Maes
I like big butts!

Posts: 8662
Registered: 07-06 |
There sure seem to be a lot of people that give a damn about game "demos" here...and a I double quote "demos" because apparently it has come to mean different things in different times:
- In the pre-internet days, a "demo" was usually closer to what today you'd call a pre-alpha release: usually based on an extremely limited version of the actual engine with a restricted dataset, and it didn't even have to be playable: a slideshow could do the trick. I recall some didn't even go beyond the title screen menu!
- When the "playable tech demo" became commonplace, it was something much more limited in extension than shareware, with which it coexisted for a while. The only major exception was Quake I's "demo", which included a good third of the game, just like shareware Doom. This was the exception rather than the rule though. By comparison, Need for Speed's demo had just one track if I recall, and the engine was actually much worse than that of the finished product. The Warcraft II demo included a bunch of the first missions, I recall...
- Later on, the shareware model like it had been in the Apogee and Epic games effectively died, but demos stuck, closer to the "one level" approach.
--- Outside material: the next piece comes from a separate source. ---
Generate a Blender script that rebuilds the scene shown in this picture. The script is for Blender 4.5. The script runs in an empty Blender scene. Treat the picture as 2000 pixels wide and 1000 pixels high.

They were generally more polished than in the past, but still, THEY ARE NOT THE SAME THING AS FUCKING SHAREWARE DOOM. Shareware is part of the marketing model of a game and is supported as well as the actual product, a demo is generally more like a one-off fanservice item meant to be used for a short while, though there are exceptions.
- From time to time, the idea of charging for demos or eliminating them altogether was flirted with by publishers and authors alike, but it didn't fly.
- Today, ideas like calling episodic releases of a game "demos" or even using the same codebase and database for the full game and the demo are being considered, implementing their differences only via DRM.
My point is that things have come a long way since "One must fall" was a diminutive proof-of-concept beat'em up game with two karateka sprites...or since e.t. the Star Trek: Generations PC demo was just a bunch of BMP files simulating the game's main menu!